## Begin Material provided

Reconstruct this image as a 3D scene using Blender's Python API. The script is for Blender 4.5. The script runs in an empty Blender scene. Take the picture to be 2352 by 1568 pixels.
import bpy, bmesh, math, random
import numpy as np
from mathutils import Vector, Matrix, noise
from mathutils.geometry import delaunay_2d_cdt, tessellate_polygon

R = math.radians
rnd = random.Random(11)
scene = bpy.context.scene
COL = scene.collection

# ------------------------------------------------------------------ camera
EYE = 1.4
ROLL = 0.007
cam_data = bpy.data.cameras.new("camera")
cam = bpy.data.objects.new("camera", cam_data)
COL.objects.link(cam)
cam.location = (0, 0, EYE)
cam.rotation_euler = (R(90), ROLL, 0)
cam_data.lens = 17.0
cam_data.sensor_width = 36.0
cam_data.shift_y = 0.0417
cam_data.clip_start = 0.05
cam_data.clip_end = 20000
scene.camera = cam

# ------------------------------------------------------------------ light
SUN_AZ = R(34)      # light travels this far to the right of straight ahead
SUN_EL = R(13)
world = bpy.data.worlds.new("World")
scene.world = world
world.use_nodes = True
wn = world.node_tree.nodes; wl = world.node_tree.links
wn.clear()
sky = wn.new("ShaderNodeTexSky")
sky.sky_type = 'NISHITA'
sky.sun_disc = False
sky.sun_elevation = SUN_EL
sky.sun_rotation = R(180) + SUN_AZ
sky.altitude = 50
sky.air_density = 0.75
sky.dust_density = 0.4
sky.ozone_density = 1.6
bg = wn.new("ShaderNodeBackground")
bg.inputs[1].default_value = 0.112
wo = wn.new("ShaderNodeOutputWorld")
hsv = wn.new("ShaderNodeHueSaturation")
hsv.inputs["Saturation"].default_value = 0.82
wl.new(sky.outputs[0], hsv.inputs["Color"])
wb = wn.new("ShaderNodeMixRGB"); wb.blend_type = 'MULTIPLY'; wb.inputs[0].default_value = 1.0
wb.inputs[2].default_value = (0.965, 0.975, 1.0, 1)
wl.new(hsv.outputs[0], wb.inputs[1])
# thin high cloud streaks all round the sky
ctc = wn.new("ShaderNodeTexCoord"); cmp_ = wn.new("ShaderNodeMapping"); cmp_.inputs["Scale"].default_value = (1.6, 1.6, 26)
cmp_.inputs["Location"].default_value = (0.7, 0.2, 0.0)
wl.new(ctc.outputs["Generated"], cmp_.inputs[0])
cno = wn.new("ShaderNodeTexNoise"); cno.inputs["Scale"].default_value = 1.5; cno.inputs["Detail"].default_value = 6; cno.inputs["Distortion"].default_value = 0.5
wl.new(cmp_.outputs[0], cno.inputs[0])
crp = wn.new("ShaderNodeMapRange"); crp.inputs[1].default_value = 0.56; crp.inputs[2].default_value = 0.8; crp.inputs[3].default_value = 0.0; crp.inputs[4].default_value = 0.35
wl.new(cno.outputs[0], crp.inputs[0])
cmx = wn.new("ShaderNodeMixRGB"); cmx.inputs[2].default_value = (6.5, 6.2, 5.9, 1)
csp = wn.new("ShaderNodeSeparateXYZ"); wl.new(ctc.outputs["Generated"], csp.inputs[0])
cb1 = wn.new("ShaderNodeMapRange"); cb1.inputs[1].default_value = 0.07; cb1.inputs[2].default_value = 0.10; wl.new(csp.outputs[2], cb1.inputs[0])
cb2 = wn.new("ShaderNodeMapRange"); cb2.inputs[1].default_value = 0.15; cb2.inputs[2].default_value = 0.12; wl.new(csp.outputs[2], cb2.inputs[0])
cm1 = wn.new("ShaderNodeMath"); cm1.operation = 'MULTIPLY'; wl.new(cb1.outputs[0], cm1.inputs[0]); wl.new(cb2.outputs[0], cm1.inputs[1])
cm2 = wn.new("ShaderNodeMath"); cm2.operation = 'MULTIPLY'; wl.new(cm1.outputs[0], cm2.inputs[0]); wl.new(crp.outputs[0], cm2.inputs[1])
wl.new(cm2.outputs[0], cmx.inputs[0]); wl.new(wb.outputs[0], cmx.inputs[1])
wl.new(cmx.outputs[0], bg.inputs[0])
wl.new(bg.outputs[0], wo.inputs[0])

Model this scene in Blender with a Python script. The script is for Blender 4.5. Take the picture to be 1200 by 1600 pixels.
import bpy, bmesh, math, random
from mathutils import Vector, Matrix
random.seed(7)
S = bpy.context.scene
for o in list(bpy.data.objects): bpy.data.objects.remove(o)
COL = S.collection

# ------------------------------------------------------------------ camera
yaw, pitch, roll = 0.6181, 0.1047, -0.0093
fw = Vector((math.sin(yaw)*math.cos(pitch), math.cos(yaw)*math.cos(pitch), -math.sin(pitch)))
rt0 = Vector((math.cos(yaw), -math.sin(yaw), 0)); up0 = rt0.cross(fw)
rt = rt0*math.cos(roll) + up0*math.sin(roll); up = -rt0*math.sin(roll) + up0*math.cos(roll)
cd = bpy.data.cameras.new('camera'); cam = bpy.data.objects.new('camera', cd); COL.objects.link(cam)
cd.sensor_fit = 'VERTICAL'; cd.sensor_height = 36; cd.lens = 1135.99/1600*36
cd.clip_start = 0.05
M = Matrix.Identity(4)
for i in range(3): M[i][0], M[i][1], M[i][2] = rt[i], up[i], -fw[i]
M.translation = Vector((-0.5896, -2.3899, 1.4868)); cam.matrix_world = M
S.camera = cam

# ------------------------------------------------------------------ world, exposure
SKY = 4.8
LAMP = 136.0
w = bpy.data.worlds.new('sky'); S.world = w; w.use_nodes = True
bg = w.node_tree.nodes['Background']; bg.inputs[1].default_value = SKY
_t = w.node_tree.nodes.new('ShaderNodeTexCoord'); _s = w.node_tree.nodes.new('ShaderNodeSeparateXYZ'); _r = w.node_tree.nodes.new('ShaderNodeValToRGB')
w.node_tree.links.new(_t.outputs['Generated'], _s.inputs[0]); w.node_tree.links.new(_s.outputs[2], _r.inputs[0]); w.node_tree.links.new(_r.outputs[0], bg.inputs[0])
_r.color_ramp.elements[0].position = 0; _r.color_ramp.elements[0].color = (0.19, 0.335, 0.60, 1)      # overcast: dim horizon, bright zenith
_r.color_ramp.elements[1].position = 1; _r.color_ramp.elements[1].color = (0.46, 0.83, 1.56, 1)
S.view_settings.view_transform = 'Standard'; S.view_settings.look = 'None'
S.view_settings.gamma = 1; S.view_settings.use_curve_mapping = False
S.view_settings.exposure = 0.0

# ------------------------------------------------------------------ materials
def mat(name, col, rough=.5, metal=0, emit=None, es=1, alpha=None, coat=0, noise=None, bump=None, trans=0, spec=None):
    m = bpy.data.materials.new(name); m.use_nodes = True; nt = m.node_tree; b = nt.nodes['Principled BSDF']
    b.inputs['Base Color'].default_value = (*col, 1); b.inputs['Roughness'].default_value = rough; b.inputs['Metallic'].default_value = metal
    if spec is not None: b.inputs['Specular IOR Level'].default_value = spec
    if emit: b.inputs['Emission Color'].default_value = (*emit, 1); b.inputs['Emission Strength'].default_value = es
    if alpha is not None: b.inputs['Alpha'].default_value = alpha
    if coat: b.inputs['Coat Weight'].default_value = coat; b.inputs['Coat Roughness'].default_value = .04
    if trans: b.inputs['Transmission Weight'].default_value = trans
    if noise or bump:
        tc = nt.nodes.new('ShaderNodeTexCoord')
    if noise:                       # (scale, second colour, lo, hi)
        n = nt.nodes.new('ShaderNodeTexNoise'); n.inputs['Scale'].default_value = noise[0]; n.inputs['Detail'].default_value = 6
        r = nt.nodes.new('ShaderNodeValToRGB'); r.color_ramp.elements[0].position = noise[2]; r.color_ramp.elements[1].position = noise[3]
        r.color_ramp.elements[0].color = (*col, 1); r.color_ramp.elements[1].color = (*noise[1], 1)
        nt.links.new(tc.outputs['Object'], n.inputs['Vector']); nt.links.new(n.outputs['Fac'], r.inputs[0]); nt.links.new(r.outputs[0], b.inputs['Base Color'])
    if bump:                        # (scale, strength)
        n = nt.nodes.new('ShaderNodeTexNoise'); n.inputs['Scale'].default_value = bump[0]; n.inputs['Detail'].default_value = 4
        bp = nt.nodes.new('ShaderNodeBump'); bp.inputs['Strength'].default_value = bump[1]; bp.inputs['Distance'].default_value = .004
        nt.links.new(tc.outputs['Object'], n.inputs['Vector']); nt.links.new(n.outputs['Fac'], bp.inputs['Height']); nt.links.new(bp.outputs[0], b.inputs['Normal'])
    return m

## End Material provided

Given instruction:
Look through the material and say how many lines hold "script". Give the number only.

Written response:
2